Leitsatz
Für die "Rückgabe" der Mietsache reicht es nicht aus, wenn der Mieter dem Vermieter den Schlüssel in den Briefkasten schmeißt. Durch diese Handlung beginnt jedenfalls nicht die Verjährung nach § 548 Abs. 1 Satz 2 BGB zu laufen.
Fakten:
Der Mieter war 30 Jahre lang Mieter einer Wohnung in einem auch von der Vermieterin selbst bewohnten Zweifamilienhaus. Nach Differenzen mit der Vermieterin hatte der Mieter die Mietwohnung geräumt und an der Haustür der Vermieterin die Rückgabe der Schlüssel angeboten. Die Vermieterin hatte die Entgegennahme der Schlüssel verweigert, der Mieter hatte sie anschließend in seinen Briefasten geworfen und das Mietverhältnis wegen "Vertrauensverlustes" fristlos, hilfsweise ordentlich gekündigt. Die Abnahme der Wohnung erfolgte daraufhin nach Absprache beider Parteien zu einem späteren Zeitpunkt. Die Vermieterin verlangt nun Schadensersatz wegen Veränderungen und Verschlechterungen der Mietsache. Der Mieter wendet dagegen Verjährung ein.

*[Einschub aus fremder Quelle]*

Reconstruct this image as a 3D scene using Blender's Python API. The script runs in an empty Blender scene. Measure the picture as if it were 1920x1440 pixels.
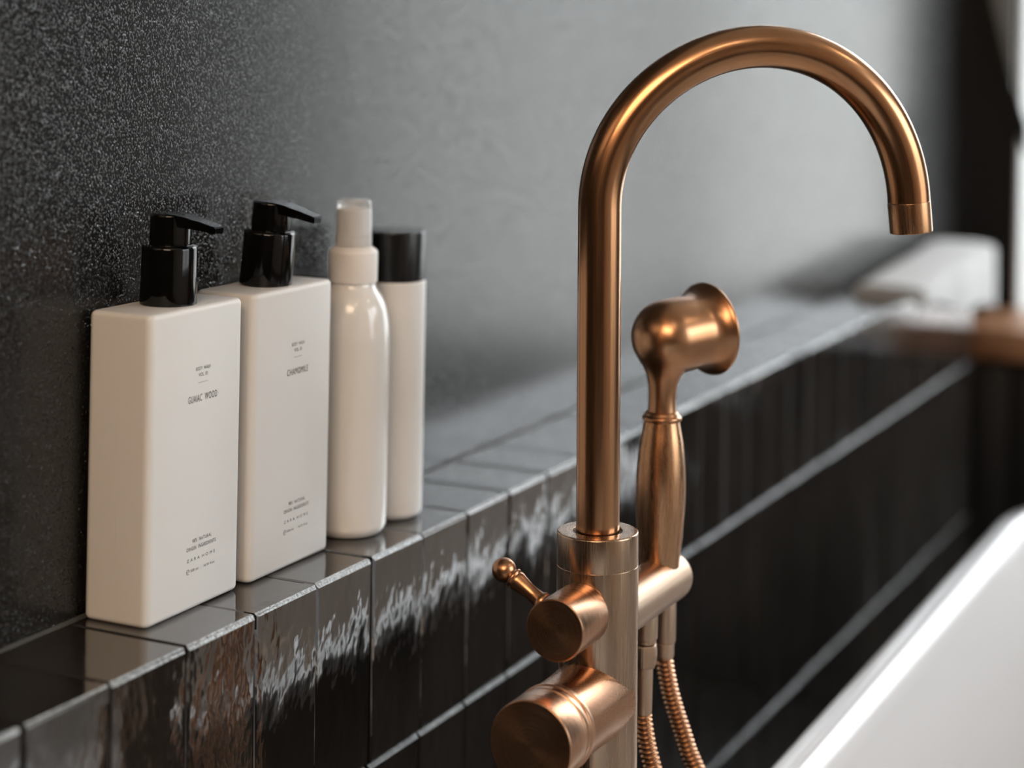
import bpy, bmesh, math, random
from mathutils import Vector, Matrix, Euler, noise
random.seed(7)
scene = bpy.context.scene
COL = scene.collection
PI = math.pi
Z0 = 0.75                     # height of the ledge top above the floor
WY = 0.0816                   # plane of the plaster wall
T = 0.066                     # tile pitch

# ------------------------------------------------------------------ camera
cam_d = bpy.data.cameras.new('camera')
cam = bpy.data.objects.new('camera', cam_d)
COL.objects.link(cam)
cam.location = (-0.72525, -0.59717, Z0 + 0.33417)
YAW, ROLL = 1.1224, 0.0188
Fv = Vector((math.sin(YAW), math.cos(YAW), 0))
Rv = Fv.cross(Vector((0, 0, 1)))
Uv = Vector((0, 0, 1))
R2 = Rv * math.cos(ROLL) + Uv * math.sin(ROLL)
U2 = Uv * math.cos(ROLL) - Rv * math.sin(ROLL)
cam.rotation_euler = Matrix((R2, U2, -Fv)).transposed().to_euler()
cam_d.sensor_width = 36
cam_d.lens = 3627.4 / 1920 * 36
cam_d.shift_y = (48.7 - 720) / 1920
cam_d.clip_start = 0.01
cam_d.dof.use_dof = True
cam_d.dof.focus_distance = 1.13
cam_d.dof.aperture_fstop = (cam_d.lens / 1000) / 0.0195
scene.camera = cam

# ------------------------------------------------------------------ light
world = bpy.data.worlds.new('world'); scene.world = world
world.use_nodes = True
wn = world.node_tree
bgn = wn.nodes['Background']
tc = wn.nodes.new('ShaderNodeTexCoord'); sp = wn.nodes.new('ShaderNodeSeparateXYZ')
cr = wn.nodes.new('ShaderNodeValToRGB')
wn.links.new(tc.outputs['Generated'], sp.inputs[0]); wn.links.new(sp.outputs['Z'], cr.inputs[0])
cr.color_ramp.elements[0].position = 0.0; cr.color_ramp.elements[0].color = (0.58, 0.60, 0.59, 1)
cr.color_ramp.elements[1].position = 0.06; cr.color_ramp.elements[1].color = (0.55, 0.585, 0.60, 1)
e = cr.color_ramp.elements.new(0.22); e.color = (1.45, 1.54, 1.60, 1)
e = cr.color_ramp.elements.new(0.6); e.color = (1.45, 1.54, 1.62, 1)
wn.links.new(cr.outputs[0], bgn.inputs[0])
bgn.inputs[1].default_value = 6.0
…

Der BGH gibt der Vermieterin Recht: Die Schadensersatzansprüche sind im vorliegenden Fall nicht verjährt. Nach § 548 Abs. 1 Satz 1, 2 BGB beginnt die Verjährung der Ersatzansprüche des Vermieters wegen Veränderungen oder Verschlechterungen der Mietsache in dem Zeitpunkt, in dem er die Sache zurückerhält. Die Rückgabe setzt nach der Rechtsprechung des BGH eine Änderung der Besitzverhältnisse zugunsten des Vermieters voraus, weil er erst durch die unmittelbare Sachherrnschaf in die Lage versetzt wird, sich ungestört ein umfassendes Bild von etwaigen Veränderungen oder Verschlechterungen der Sache zu machen. Die Vermieterin hat die Wohnung in diesem Fall nicht bereits dadurch zurück erhalten, dass der Mieter versucht hatte, ihr die Wohnungsschlüssel zu übergeben. Auch dadurch, dass der Mieter die Schlüssel für die bereits geräumte Wohnung nach der gescheiterten Übergabe in den Briefasten seiner bisherigen Wohnung geworfen hat, hat die Vermieterin nicht die Sachherrnschaf über die Wohnung erhalten. Der Vermieter ist nicht verpflichtet, die Mietsache jederzeit - sozusagen "auf Zuruf" - zurückzunehmen. Die Vermieterin ist deshalb durch ihre Weigerung, die Schlüssel sofort "an der Haustür" entgegenzunehmen, als sie ihr von dem offenbar kurzfristig ausgezogenen Beklagten angeboten wurden, nicht in Annahmeverzug geraten. Der Vermieterin ist es auch nicht mit Rücksicht auf Treu und Glauben verwehrt, sich auf die noch nicht eingetretene Verjährung zu berufen, denn die Parteien haben im Anschluss an die vom Mieter kurz nach der gescheiterten Schlüsselübergabe ausgesprochenen Kündigung einvernehmlich einen "offiziellen" Übergabetermin vereinbart und in der Folgezeit auch eingehalten.
Link zur Entscheidung
BGH, Urteil vom 12.10.2011, VIII ZR 8/11BGH, Urteil vom 12.10.2011 – VIII ZR 8/11
Fazit:
Der BGH stellt nochmals klar, dass die Beendigung des Mietverhältnisses nicht Voraussetzung für den Beginn der kurzen Verjährung ist. Er verneint hier einen Annahmeverzug des Vermieters, da der Vermieter nicht verpflichtet ist, die Rücknahme der Mietsache "auf Zuruf" des Mieters zu vollziehen. Zu den beiderseitigen Pflichten bezüglich der Rückgabevereinbarung hat der BGH hier nichts ausgeführt.